Task instructions:
Reproduce the listing below without changes, except that pictures are left out.

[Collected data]
—————

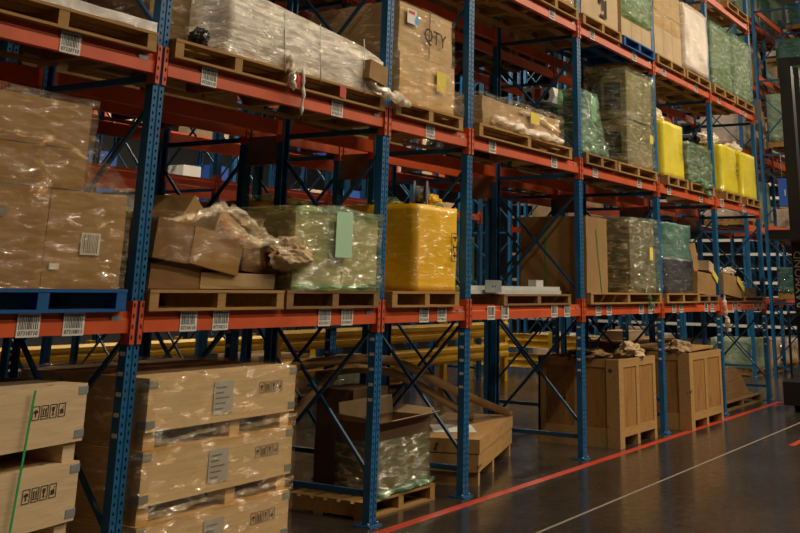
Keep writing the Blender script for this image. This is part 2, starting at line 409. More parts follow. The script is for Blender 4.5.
# racks beyond the cross aisle and across the rear aisle: far repeats
XB = [25.0, 27.7, 30.4, 33.1, 35.8]
GF, GB_ = 'uprights of the racks beyond the cross aisle', 'beams of the racks beyond the cross aisle'
for y, nm in ((0, 'past the cross aisle, front row'), (1.62, 'past the cross aisle, rear row')):
    for i, x in enumerate(XB):
        frame(x, y, f'blue upright {nm}, {ORD[i+1]} after the gap', False, group=GF)
    for i in range(len(XB)-1):
        for l, z in enumerate(ZL+[8.65]):
            for yy, fc, wd in ((y, 1, 'front'), (y+D, -1, 'back')):
                beam(XB[i], XB[i+1], yy, z, f'{LEV[l]} {wd} orange beam {nm}, {ORD[i+1]} bay', fc, GB_)
XC = [9.1, 11.85, 14.6, 17.3, 20.0, 24.4, 27.1, 29.8, 32.5]
GC = 'uprights of the racks across the rear aisle'
for y, nm in ((6.0, 'nearer rack across the rear aisle'), (7.6, 'farther rack across the rear aisle')):
    for i, x in enumerate(XC): frame(x, y, f'blue upright of the {nm}, {ORD[i+1]} from the left', False, group=GC)
    for i in range(len(XC)-1):
        if XC[i] == 20.0: continue
        for l, z in enumerate(ZL):
            if l == 3: continue
            beam(XC[i], XC[i+1], y, z, f'{LEV[l]} orange front beam of the {nm}, {ORD[i+1]} bay from the left', 1, 'beams of the racks across the rear aisle')
            if y == 6.0: beam(XC[i], XC[i+1], y+D, z, f'{LEV[l]} orange back beam of the {nm}, {ORD[i+1]} bay from the left', -1, 'beams of the racks across the rear aisle')

XE = [11.0, 13.7, 16.4, 19.1, 21.8, 24.5, 27.2, 29.9]
for i, x in enumerate(XE): frame(x, 12.4, f'blue upright of the farthest rack, {ORD[i+1]} from the left', False, group='uprights of the farthest rack')
for i in range(len(XE)-1):
    for l in (0, 1, 2): beam(XE[i], XE[i+1], 12.4, ZL[l], f'{LEV[l]} orange beam of the farthest rack, {ORD[i+1]} bay from the left', 1, 'beams of the farthest rack')

# ------------------------------------------------------------------ pallets
def pallet(x0, x1, y0, z, label, mat='wood', dp=1.15, h=.135, rz=0, group=None):
    W = x1-x0
    r = empty('pallet', ((x0+x1)/2, y0+dp/2, z), label, 'pallet', group, rz)
    wx, wy = W/2, dp/2
    a = MB(); n = 7; bw = dp/n
    for k in range(n): a.box(-wx, wx, -wy+k*bw, -wy+k*bw+bw*.72, h-.02, h)
    a.build('top_deck', M[mat], r)
    a = MB()
    for k in (0, 3, 6): a.box(-wx, wx, -wy+k*bw, -wy+k*bw+bw*.72, 0, .018)
    a.build('bottom_deck', M[mat], r)
    for s in (-wx+.002, -.04, wx-.082):
        a = MB(); a.box(s, s+.08, -wy+.003, wy-.05, .018, h-.02); a.build('stringer', M[mat], r)
    return r

# ------------------------------------------------------------------ boxes, loads
def rough_box(bm, x0, x1, y0, y1, z0, z1, cuts, amp, seed, rnd=.0, fs=3.0, lean=(0, 0)):
    r = bmesh.ops.create_cube(bm, size=1.0)
    vs = r['verts']; es = list({e for v in vs for e in v.link_edges})
    bmesh.ops.subdivide_edges(bm, edges=es, cuts=cuts, use_grid_fill=True)
    cx, cy, cz = (x0+x1)/2, (y0+y1)/2, (z0+z1)/2
    sx, sy, sz = x1-x0, y1-y0, z1-z0
    off = Vector((seed*7.3, seed*3.1, seed*1.7))
    for v in bm.verts[:]:
        if v.tag: continue
        v.tag = True
        p = v.co.copy()
        if rnd:   # round the upright corners and top edges
            q = Vector((p.x, p.y)) ; m = max(abs(q.x), abs(q.y)); 
            if m > 0:
                k = (q.length/m); f = 1-(k-1)*rnd; p.x *= f; p.y *= f
            if p.z > .49: p.z -= rnd*.12*(max(abs(p.x), abs(p.y))*2)**6
        w_ = Vector((cx+p.x*sx, cy+p.y*sy, cz+p.z*sz))
        nn = noise.noise_vector(w_*fs+off)
        nn2 = noise.noise_vector(w_*fs*3.1+off)
        d = Vector((nn.x, nn.y, nn.z*.5))*amp + Vector((nn2.x, nn2.y, nn2.z*.5))*amp*.45
        if p.z < -.49: d.z = 0; d *= .3
        h = p.z+.5
        v.co = w_ + d + Vector((lean[0]*h, lean[1]*h, 0))
def carton(x0, x1, y0, y1, z0, z1, name='carton', mat='card', label=None, cat='cardboard box', parent=None, rz=0, amp=.006, seed=1, tape=True, tilt=None, group=None):
    """cardboard box, origin at its base centre"""
    cx, cy = (x0+x1)/2, (y0+y1)/2; a = MB()
    wx, wy, hz = (x1-x0)/2, (y1-y0)/2, z1-z0
    rough_box(a.bm, -wx, wx, -wy, wy, 0, hz, 5, amp, seed)
    o = a.build(name, M[mat], parent, (cx, cy, z0), tilt or (0, 0, rz))
    if label: tag(o, label, cat, group)
    if tape and not parent:
        t = MB(); t.box(-wx*.0-.025, .025, -wy-.002-amp, -wy+.001-amp, hz*.0+.01, hz-.01, 0); t.build('tape_seam', M['card3'], o)
    return o
def film_cover(x0, x1, y0, y1, z0, z1, parent, mat='film', seed=1, m=.018, amp=.02, cuts=11, rnd=.12, name='stretch_film', fs=3.0, lean=(0,0)):
    m = max(m, amp+.014)
    a = MB(); rough_box(a.bm, x0-m, x1+m, y0-m, y1+m, z0, z1+m, cuts, amp, seed, rnd, fs, lean)
    return a.build(name, M[mat], parent, smooth=True)
def ruffle(pts, r, parent, mat='film_milky', seed=1, name='film_tail', n=7):
    """bunched film: a crumpled tube along points"""
    rd = random.Random(seed); P = []; R = []
    pts = [Vector(p) for p in pts]
    for a, b in zip(pts, pts[1:]):
        for k in range(5):
            t = k/5; P.append(a.lerp(b, t)+Vector((rd.uniform(-1, 1), rd.uniform(-1, 1), rd.uniform(-1, 1)))*r*.5); R.append(r*rd.uniform(.45, 1.2))
    P.append(pts[-1]); R.append(r*.5)
    m_ = MB(); m_.tube(P, R, n); return m_.build(name, M[mat], parent, smooth=True)
def load(label, x0, x1, y0, y1, z0, z1, cat='wrapped pallet load', name='wrapped_load', group=None):
    r = empty(name, ((x0+x1)/2, (y0+y1)/2, z0), label, cat, group)
    r['_'] = 0; del r['_']
    return r, (x1-x0)/2, (y1-y0)/2, z1-z0
def paper(parent, x, z, y, w, h, mat, name='paper_note', rot=0):
    a = MB(); a.box(-w/2, w/2, -.002, .002, -h/2, h/2); return a.build(name, M[mat], parent, (x, y, z), (0, rot, 0))
PZ = .135

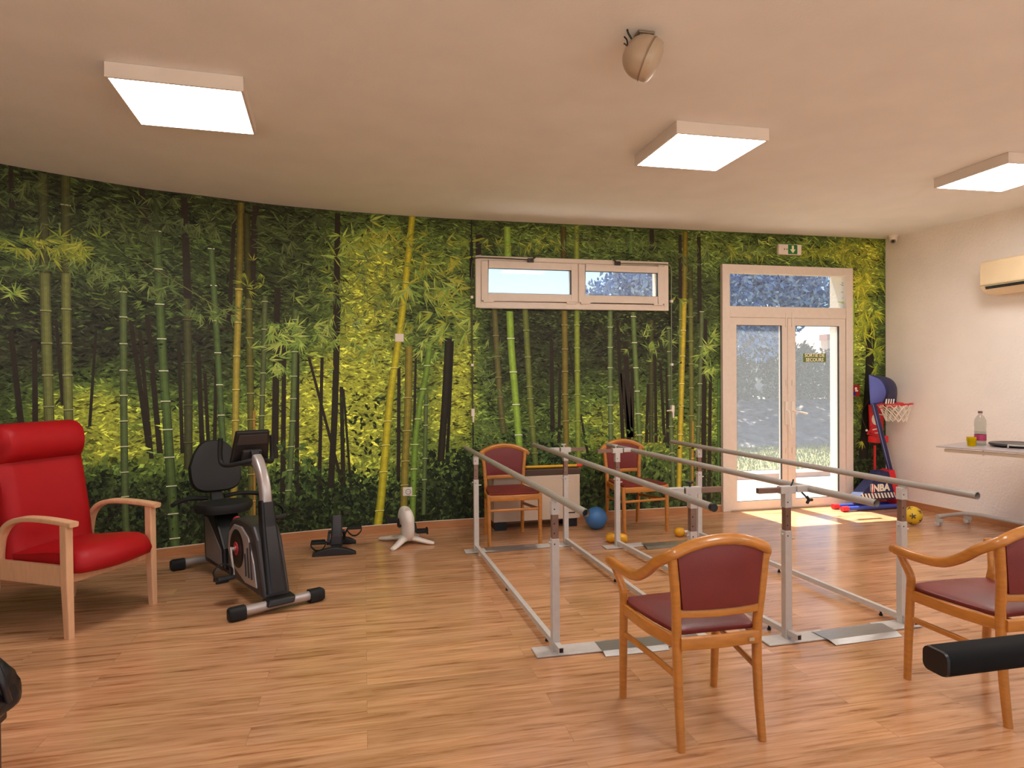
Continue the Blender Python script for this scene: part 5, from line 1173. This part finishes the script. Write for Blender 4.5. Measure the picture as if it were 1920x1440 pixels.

—————

Answer to this exercise:
Keep writing the Blender script for this image. This is part 2, starting at line 409. More parts follow. The script is for Blender 4.5.
# racks beyond the cross aisle and across the rear aisle: far repeats
XB = [25.0, 27.7, 30.4, 33.1, 35.8]
GF, GB_ = 'uprights of the racks beyond the cross aisle', 'beams of the racks beyond the cross aisle'
for y, nm in ((0, 'past the cross aisle, front row'), (1.62, 'past the cross aisle, rear row')):
    for i, x in enumerate(XB):
        frame(x, y, f'blue upright {nm}, {ORD[i+1]} after the gap', False, group=GF)
    for i in range(len(XB)-1):
        for l, z in enumerate(ZL+[8.65]):
            for yy, fc, wd in ((y, 1, 'front'), (y+D, -1, 'back')):
                beam(XB[i], XB[i+1], yy, z, f'{LEV[l]} {wd} orange beam {nm}, {ORD[i+1]} bay', fc, GB_)
XC = [9.1, 11.85, 14.6, 17.3, 20.0, 24.4, 27.1, 29.8, 32.5]
GC = 'uprights of the racks across the rear aisle'
for y, nm in ((6.0, 'nearer rack across the rear aisle'), (7.6, 'farther rack across the rear aisle')):
    for i, x in enumerate(XC): frame(x, y, f'blue upright of the {nm}, {ORD[i+1]} from the left', False, group=GC)
    for i in range(len(XC)-1):
        if XC[i] == 20.0: continue
        for l, z in enumerate(ZL):
            if l == 3: continue
            beam(XC[i], XC[i+1], y, z, f'{LEV[l]} orange front beam of the {nm}, {ORD[i+1]} bay from the left', 1, 'beams of the racks across the rear aisle')
            if y == 6.0: beam(XC[i], XC[i+1], y+D, z, f'{LEV[l]} orange back beam of the {nm}, {ORD[i+1]} bay from the left', -1, 'beams of the racks across the rear aisle')

XE = [11.0, 13.7, 16.4, 19.1, 21.8, 24.5, 27.2, 29.9]
for i, x in enumerate(XE): frame(x, 12.4, f'blue upright of the farthest rack, {ORD[i+1]} from the left', False, group='uprights of the farthest rack')
for i in range(len(XE)-1):
    for l in (0, 1, 2): beam(XE[i], XE[i+1], 12.4, ZL[l], f'{LEV[l]} orange beam of the farthest rack, {ORD[i+1]} bay from the left', 1, 'beams of the farthest rack')

# ------------------------------------------------------------------ pallets
def pallet(x0, x1, y0, z, label, mat='wood', dp=1.15, h=.135, rz=0, group=None):
    W = x1-x0
    r = empty('pallet', ((x0+x1)/2, y0+dp/2, z), label, 'pallet', group, rz)
    wx, wy = W/2, dp/2
    a = MB(); n = 7; bw = dp/n
    for k in range(n): a.box(-wx, wx, -wy+k*bw, -wy+k*bw+bw*.72, h-.02, h)
    a.build('top_deck', M[mat], r)
    a = MB()
    for k in (0, 3, 6): a.box(-wx, wx, -wy+k*bw, -wy+k*bw+bw*.72, 0, .018)
    a.build('bottom_deck', M[mat], r)
    for s in (-wx+.002, -.04, wx-.082):
        a = MB(); a.box(s, s+.08, -wy+.003, wy-.05, .018, h-.02); a.build('stringer', M[mat], r)
    return r

# ------------------------------------------------------------------ boxes, loads
def rough_box(bm, x0, x1, y0, y1, z0, z1, cuts, amp, seed, rnd=.0, fs=3.0, lean=(0, 0)):
    r = bmesh.ops.create_cube(bm, size=1.0)
    vs = r['verts']; es = list({e for v in vs for e in v.link_edges})
    bmesh.ops.subdivide_edges(bm, edges=es, cuts=cuts, use_grid_fill=True)
    cx, cy, cz = (x0+x1)/2, (y0+y1)/2, (z0+z1)/2
    sx, sy, sz = x1-x0, y1-y0, z1-z0
    off = Vector((seed*7.3, seed*3.1, seed*1.7))
    for v in bm.verts[:]:
        if v.tag: continue
        v.tag = True
        p = v.co.copy()
        if rnd:   # round the upright corners and top edges
            q = Vector((p.x, p.y)) ; m = max(abs(q.x), abs(q.y)); 
            if m > 0:
                k = (q.length/m); f = 1-(k-1)*rnd; p.x *= f; p.y *= f
            if p.z > .49: p.z -= rnd*.12*(max(abs(p.x), abs(p.y))*2)**6
        w_ = Vector((cx+p.x*sx, cy+p.y*sy, cz+p.z*sz))
        nn = noise.noise_vector(w_*fs+off)
        nn2 = noise.noise_vector(w_*fs*3.1+off)
        d = Vector((nn.x, nn.y, nn.z*.5))*amp + Vector((nn2.x, nn2.y, nn2.z*.5))*amp*.45
        if p.z < -.49: d.z = 0; d *= .3
        h = p.z+.5
        v.co = w_ + d + Vector((lean[0]*h, lean[1]*h, 0))
def carton(x0, x1, y0, y1, z0, z1, name='carton', mat='card', label=None, cat='cardboard box', parent=None, rz=0, amp=.006, seed=1, tape=True, tilt=None, group=None):
    """cardboard box, origin at its base centre"""
    cx, cy = (x0+x1)/2, (y0+y1)/2; a = MB()
    wx, wy, hz = (x1-x0)/2, (y1-y0)/2, z1-z0
    rough_box(a.bm, -wx, wx, -wy, wy, 0, hz, 5, amp, seed)
    o = a.build(name, M[mat], parent, (cx, cy, z0), tilt or (0, 0, rz))
    if label: tag(o, label, cat, group)
    if tape and not parent:
        t = MB(); t.box(-wx*.0-.025, .025, -wy-.002-amp, -wy+.001-amp, hz*.0+.01, hz-.01, 0); t.build('tape_seam', M['card3'], o)
    return o
def film_cover(x0, x1, y0, y1, z0, z1, parent, mat='film', seed=1, m=.018, amp=.02, cuts=11, rnd=.12, name='stretch_film', fs=3.0, lean=(0,0)):
    m = max(m, amp+.014)
    a = MB(); rough_box(a.bm, x0-m, x1+m, y0-m, y1+m, z0, z1+m, cuts, amp, seed, rnd, fs, lean)
    return a.build(name, M[mat], parent, smooth=True)
def ruffle(pts, r, parent, mat='film_milky', seed=1, name='film_tail', n=7):
    """bunched film: a crumpled tube along points"""
    rd = random.Random(seed); P = []; R = []
    pts = [Vector(p) for p in pts]
    for a, b in zip(pts, pts[1:]):
        for k in range(5):
            t = k/5; P.append(a.lerp(b, t)+Vector((rd.uniform(-1, 1), rd.uniform(-1, 1), rd.uniform(-1, 1)))*r*.5); R.append(r*rd.uniform(.45, 1.2))
    P.append(pts[-1]); R.append(r*.5)
    m_ = MB(); m_.tube(P, R, n); return m_.build(name, M[mat], parent, smooth=True)
def load(label, x0, x1, y0, y1, z0, z1, cat='wrapped pallet load', name='wrapped_load', group=None):
    r = empty(name, ((x0+x1)/2, (y0+y1)/2, z0), label, cat, group)
    r['_'] = 0; del r['_']
    return r, (x1-x0)/2, (y1-y0)/2, z1-z0
def paper(parent, x, z, y, w, h, mat, name='paper_note', rot=0):
    a = MB(); a.box(-w/2, w/2, -.002, .002, -h/2, h/2); return a.build(name, M[mat], parent, (x, y, z), (0, rot, 0))
PZ = .135

Continue the Blender Python script for this scene: part 5, from line 1173. This part finishes the script. Write for Blender 4.5. Measure the picture as if it were 1920x1440 pixels.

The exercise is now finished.